At the end of that May I landed a gig back in Madison as a programming instructor for iD Tech’s 2016 Summer Tech Camps. This was another stroke of luck, not because it was more in line with what I wanted to do, but because teaching kids is exhausting. I didn’t have time to be sad, and if I did it felt like the kids deserved better. Honestly, I didn’t have time for anything except the occasional quick beer on the terrace with old friends. I biked to work every day since I had no car. From the biking I slowly started to rekindle my athleticism. It took me months of mental gymnastics, inexplicable grief, and tip-toeing around my lack of confidence, but eventually I found my way back into the gym. I also started rock climbing, which turned into a near obsession by the end of the year.

Much to my surprise, I hadn’t lost as much strength as I expected. All of the technique was still there, though a little rusty. I doubled down on relearning what I had forgotten, and found a whole new desire to train. Somewhere deep down, my brain shifted from being ashamed that I’d given up, to happy that I’d had the opportunity to utterly fail. I was no longer afraid of giving up because I knew that I could start again.

Over the course of my training since then, I have given up more times than I can count, sometimes for a brief break, sometimes because life was too much to focus on training, sometimes for no clear reason at all. My exercise— and more importantly my expectations for myself — feel completely different than they did all those years ago in Oberlin’s gym.

So, now when I see these motivational signs telling me to not give up, I admit I feel a strange mix of pity and unease. I get that it’s meant to be inspirational. But I can’t help but wonder how many people take those messages to heart and lose faith like I did.

How many of those people could be empowered if, instead, we focused on encouraging people to find their own limits, exceed them when they can, and stop when it feels right? What could fitness look like if instead of focusing of a fickle, idealist routine, we encouraged people to fail on their own terms, to not be ashamed to give up?

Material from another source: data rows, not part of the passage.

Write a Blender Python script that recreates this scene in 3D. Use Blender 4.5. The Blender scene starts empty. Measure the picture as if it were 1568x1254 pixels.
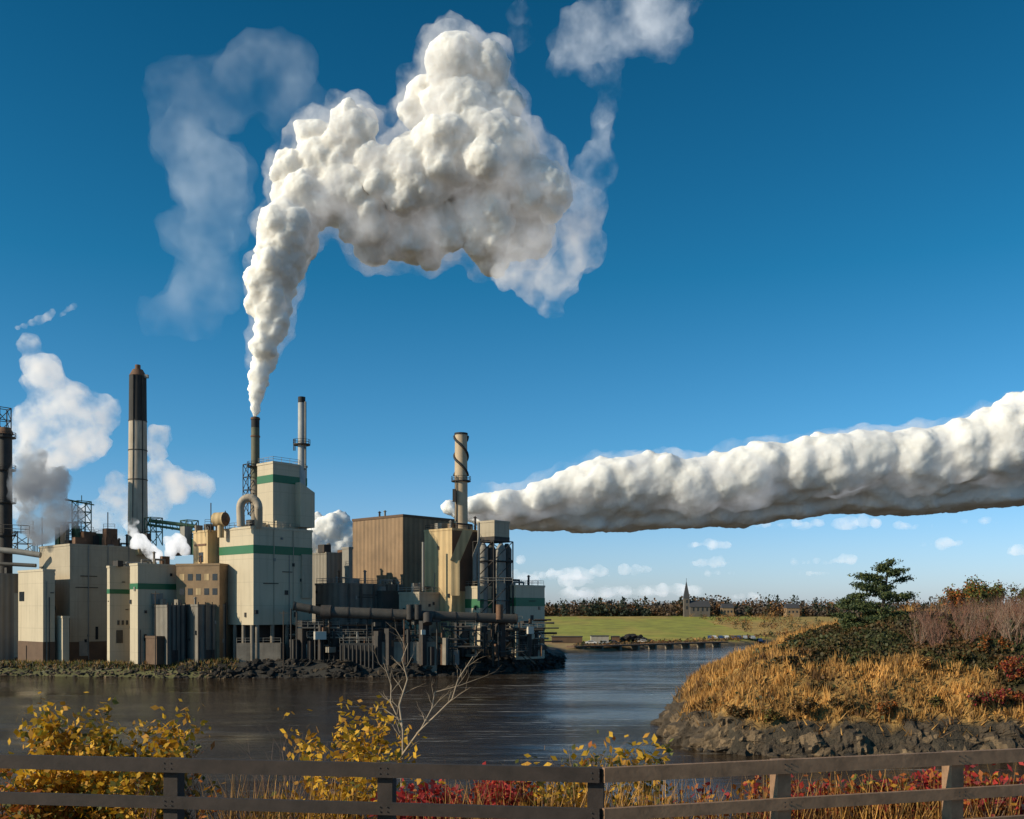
import bpy, math, random
import numpy as np
from mathutils import Vector, noise, Matrix
R=random.Random(7)
F=1500.0; CX=784.0; HY=935.0; H=14.0
# pixel helper: turns image coordinates (u, v) at an assumed distance d into metres
def S(u,v,d): return Vector(((u-CX)/F*d, d, H+(HY-v)/F*d))
def ZV(v,d): return H+(HY-v)/F*d
COL=bpy.context.scene.collection
# ---------------------------------------------------------------- materials
MATS={}
def nt(name):
    m=bpy.data.materials.new(name); m.use_nodes=True; t=m.node_tree; t.nodes.clear(); MATS[name]=m
    return m,t,t.nodes,t.links
def mathn(N,L,op,a,b=None,c=None):
    n=N.new('ShaderNodeMath'); n.operation=op
    for i,x in enumerate((a,b,c)):
        if x is None: continue
        if isinstance(x,(int,float)): n.inputs[i].default_value=x
        else: L.new(x,n.inputs[i])
    return n.outputs[0]
def noisen(N,L,vec,scale,detail=4,rough=.55):
    n=N.new('ShaderNodeTexNoise'); n.inputs['Scale'].default_value=scale; n.inputs['Detail'].default_value=detail
    n.inputs['Roughness'].default_value=rough; L.new(vec,n.inputs['Vector']); return n.outputs['Fac']
def maprange(N,L,x,a,b,c=0,d=1):
    n=N.new('ShaderNodeMapRange'); n.inputs[1].default_value=a;n.inputs[2].default_value=b;n.inputs[3].default_value=c;n.inputs[4].default_value=d
    L.new(x,n.inputs[0]); return n.outputs[0]
def mixc(N,L,f,a,b,mode='MIX'):
    n=N.new('ShaderNodeMix'); n.data_type='RGBA'; n.blend_type=mode
    if isinstance(f,(int,float)): n.inputs[0].default_value=f
    else: L.new(f,n.inputs[0])
    for i,x in ((6,a),(7,b)):
        if isinstance(x,(tuple,list)): n.inputs[i].default_value=(x[0],x[1],x[2],1)
        else: L.new(x,n.inputs[i])
    return n.outputs[2]
def mapping(N,L,vec,sc,rot=(0,0,0)):
    n=N.new('ShaderNodeMapping'); n.inputs['Scale'].default_value=sc; n.inputs['Rotation'].default_value=rot; L.new(vec,n.inputs['Vector']); return n.outputs[0]
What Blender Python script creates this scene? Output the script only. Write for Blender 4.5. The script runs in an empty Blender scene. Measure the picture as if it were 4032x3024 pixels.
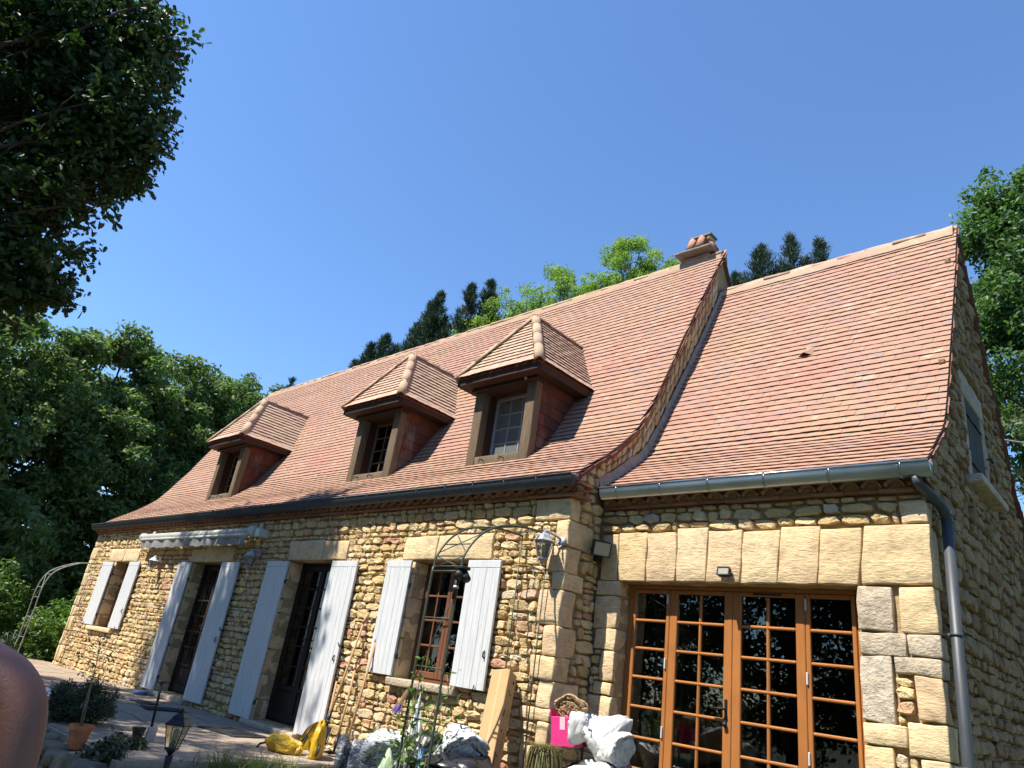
import bpy, math, random
import numpy as np
from mathutils import Vector, Matrix, noise as mnoise
R = math.radians
random.seed(7)
rng = np.random.default_rng(7)

# ------------------------------------------------------------------ camera, sky, sun, exposure
scene = bpy.context.scene
CAM = Vector((19.211, -5.723, 1.090))
YAW, PITCH, ROLL, FPX = 0.793, 0.397, 0.148, 2749.2
cyw, syw, cpt, spt = math.cos(YAW), math.sin(YAW), math.cos(PITCH), math.sin(PITCH)
FWD = Vector((-syw*cpt, cyw*cpt, spt)); RGT = Vector((cyw, syw, 0)); UPV = RGT.cross(FWD)
AX = math.cos(ROLL)*RGT + math.sin(ROLL)*UPV
BX = -math.sin(ROLL)*RGT + math.cos(ROLL)*UPV
cam_data = bpy.data.cameras.new('camera'); cam_data.sensor_width = 36.0
cam_data.lens = FPX/4032*36.0; cam_data.clip_start = 0.05; cam_data.clip_end = 3000
cam = bpy.data.objects.new('camera', cam_data); scene.collection.objects.link(cam)
cam.matrix_world = Matrix(((AX.x, BX.x, -FWD.x, CAM.x), (AX.y, BX.y, -FWD.y, CAM.y), (AX.z, BX.z, -FWD.z, CAM.z), (0, 0, 0, 1)))
scene.camera = cam

SUN = Vector((-0.32, -1.0, 1.62)).normalized()          # towards the sun
world = bpy.data.worlds.new('World'); scene.world = world; world.use_nodes = True
wn = world.node_tree; wn.nodes.clear()
sky = wn.nodes.new('ShaderNodeTexSky'); sky.sky_type = 'NISHITA'; sky.sun_disc = False
sky.sun_elevation = math.asin(SUN.z); sky.sun_rotation = math.atan2(SUN.x, SUN.y)
sky.altitude = 150; sky.air_density = 1.2; sky.dust_density = 0.0; sky.ozone_density = 11.0
bg = wn.nodes.new('ShaderNodeBackground'); bg.inputs['Strength'].default_value = 0.13
wo = wn.nodes.new('ShaderNodeOutputWorld')
wn.links.new(sky.outputs[0], bg.inputs[0]); wn.links.new(bg.outputs[0], wo.inputs[0])
sl = bpy.data.lights.new('sun', 'SUN'); sl.energy = 5.0; sl.angle = R(0.53); sl.color = (1.0, 0.935, 0.82)
so = bpy.data.objects.new('sun', sl); scene.collection.objects.link(so)
so.rotation_euler = (-SUN).to_track_quat('-Z', 'Y').to_euler(); so.location = (0, -20, 40)
scene.view_settings.view_transform = 'Standard'; scene.view_settings.look = 'None'
scene.view_settings.exposure = 0.90; scene.view_settings.gamma = 1.0
scene.render.engine = 'CYCLES'
scene.cycles.max_bounces = 7; scene.cycles.transparent_max_bounces = 12
scene.cycles.use_denoising = True

# ------------------------------------------------------------------ object helpers
col = scene.collection
def link(o, parent=None):
    col.objects.link(o)
    if parent is not None: o.parent = parent
    return o
def tag(o, label=None, cat=None, group=None, kind=None):
    if label: o['label'] = label
    if cat: o['category'] = cat
    if group: o['group'] = group
    if kind: o['kind'] = kind
    return o
def empty(name, loc=(0, 0, 0), parent=None, **k):
    o = bpy.data.objects.new(name, None); o.location = loc; o.empty_display_size = 0.1
    return tag(link(o, parent), **k)
def meshobj(name, me, mat=None, parent=None, mw=None):
    o = bpy.data.objects.new(name, me)
    if mat is not None and not me.materials: me.materials.append(mat)
    link(o, parent)
    if mw is not None: o.matrix_world = mw
    return o
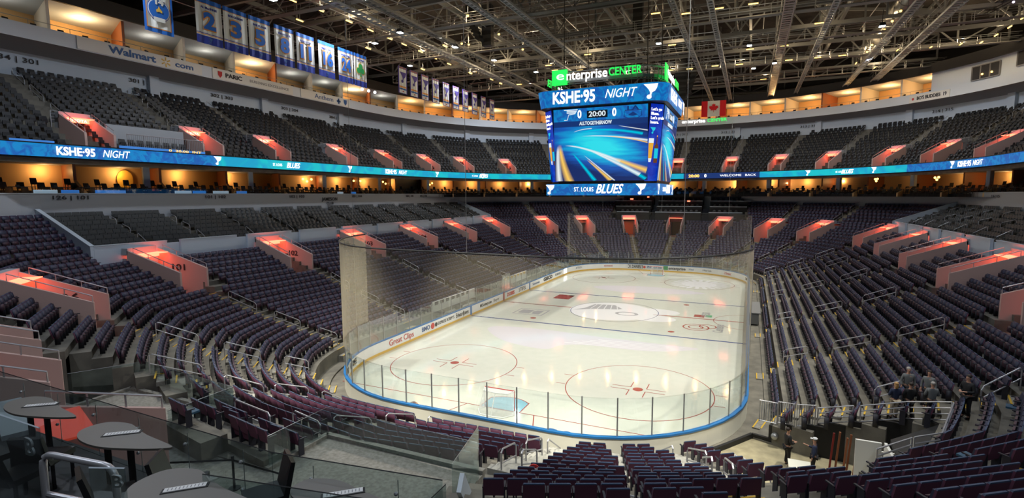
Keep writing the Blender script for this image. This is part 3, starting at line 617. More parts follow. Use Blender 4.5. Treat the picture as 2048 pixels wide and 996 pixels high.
for i, p in enumerate(SIDE_P):
    portal((-30.4, p, 0), (1, 0, 0), 'red-lit tunnel entrance on the left side, %s one from the near corner' % nth(i+2), kn[p])
    portal((30.4, p, 0), (-1, 0, 0), 'red-lit tunnel entrance on the right side, %s from the far corner' % nth(4-i), None)
for sy, TT in ((1, TH_FAR), (-1, TH_NEAR)):
    for k, t in enumerate(TT):
        th = math.radians(t); c, s = math.cos(th), math.sin(th)
        for sx in ((-1, 1) if t < 90 else (1,)):
            if sy < 0 and (sx > 0 or k > 2): continue
            r = rD(th, 16.3); pos = (sx*r*c, sy*(20+r*s), 0); inn = (-sx*c, -sy*s, 0)
            if sy > 0: lab = 'red-lit tunnel entrance at the far end, %s' % (['%s corner beside the club wall' % ('left' if sx < 0 else 'right'), '%s corner' % ('left' if sx < 0 else 'right'), 'second to the %s of the middle' % ('left' if sx < 0 else 'right'), 'just %s of the middle' % ('left' if sx < 0 else 'right'), 'in the middle'][k])
            else: lab = ['red-lit tunnel entrance on the left side, first one from the near corner', 'red-lit tunnel entrance in the near left corner with big black digits', 'salmon-walled tunnel entrance cut by the left edge of the photo'][k]
            if sy < 0 and k: pos, inn = ((-22.9, -38.7, 0), (.66, .75, 0)) if k == 1 else ((-15.3, -45, 0), (.3, .95, 0))
            portal(pos, inn, lab, ['101', '126', None, None, None][k] if sy < 0 else None, *((3.7,) if sy < 0 and k else ()), lp=2.5 if (sy < 0 and k == 2) else 8, glow='red_soft' if (sy < 0 and k == 2) else 'red_glow')
portal((-10.5, -46.0, 0), (.5, .86, 0), 'salmon-walled tunnel entrance on the near platform above the leftmost table', None, 3.2, 3.3, 7.6, 6.3, 1.3, lp=1.2, glow='red_soft')
portal((-1.9, -46.7, 0), (.3, .95, 0), 'red-lit salmon-walled tunnel entrance right below the club tables', None, 2.7, 3.3, 7.3, 6.3, 1.1, walls=(1,), lp=.6, glow='red_soft')
# upper deck portals
L393 = uring(39.9)
for k, (x, y) in enumerate(UPP):
    i = min(range(1, 150), key=lambda j: (L393[j]-Vector((x, y, 0))).length); t_ = (L393[i+1]-L393[i-1]).normalized(); inn = Vector((-t_.y, t_.x, 0))
    if inn.dot(Vector((-x, -y+10, 0))) < 0: inn = -inn
    side = 'left side' if k < 8 else 'far end' if k < 13 else 'right side'
    lab = 'red-lit upper deck entrance on the %s, %s from %s' % (side, nth(k+1 if k < 8 else k-7 if k < 13 else 16-k), 'the near end' if k < 8 else 'its left' if k < 13 else 'the right edge of the photo')
    portal((L393[i].x, L393[i].y, 0), inn, lab, None, 3.3, 16.1, 19.05, 17.3, .95, True, 'TOYOTA' if k < 4 else None, 1.6, True)
# ------------------------------------------------------------------ seats
def seat_parts(detail=True):
    D = {}
    b = MB()
    w = .262
    P = lambda x, y, z: (x, y, z)
    prof = [(-w, -.16, .42), (w, -.16, .42), (w, -.10, .42), (-w, -.10, .42)]
    b.cur = 0
    b.hexa([P(-w, -.14, .40), P(w, -.14, .40), P(w, -.09, .40), P(-w, -.09, .40), P(-w*.97, -.245, .885), P(w*.97, -.245, .885), P(w*.97, -.195, .885), P(-w*.97, -.195, .885)])
    b.cur = 1; b.hexa([P(-w*.97, -.245, .885), P(w*.97, -.245, .885), P(w*.97, -.195, .885), P(-w*.97, -.195, .885), P(-w*.9, -.245, .915), P(w*.9, -.245, .915), P(w*.9, -.205, .915), P(-w*.9, -.205, .915)])
    D['backrest'] = b
    c = MB(); c.hexa([P(-.25, -.1, .5), P(.25, -.1, .5), P(.25, -.05, .5), P(-.25, -.05, .5), P(-.25, -.2, .87), P(.25, -.2, .87), P(.25, -.14, .87), P(-.25, -.14, .87)]); D['cushion'] = c
    e = MB(); e.hexa([P(-.21, -.05, .36), P(.21, -.05, .36), P(.21, .05, .37), P(-.21, .05, .37), P(-.2, -.03, .66), P(.2, -.03, .66), P(.2, .04, .64), P(-.2, .04, .64)]); D['seat_pan'] = e
    for s, n in ((-1, 'a'), (1, 'b')):
        g = MB(); g.box((s*.265, -.06, .3), (.035, .2, .6)); g.box((s*.265, 0, .62), (.05, .3, .035)); D['armrest'+n] = g
    return D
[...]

As Health and Fitness are prominent industries in the modern world, it’s important to call in the culture when it gets away from us. The well-being of these industries relies on dedicated patronage. There’s nothing evil about that inherently, but it should give us all the more reason to pause and criticize the messaging they feed us. If the “Never Give Up” attitude works for you, great. I won’t tell you to abandon what works for you. It is motivational. What I will tell you is to remain critical of the macro-level culture pervading these industries, and how you fit into and influence that. Empowering your local workout communities (gym, running buddies, lifting circle) to talk about this is a good first step.

I’m more determined to push myself than I ever have been. I’m sitting healthy at around 135 pounds with a 300 pound deadlift on a good day, and damn it I’m happy. It’s because I know I can draw the line in the sand if I need to. I know now that I’m in control. I’ve learned that it’s possible to give up and still be consistent. I’m motivated by the fact that I can always return.

If you’re out there reading this and feel like you’re against the wall like I did, it’s okay to give up. It’s okay to start over. It’s the best thing I ever did for myself.

In the timeless words of Chance the Rapper,

“Today I missed my work out, but it worked out.”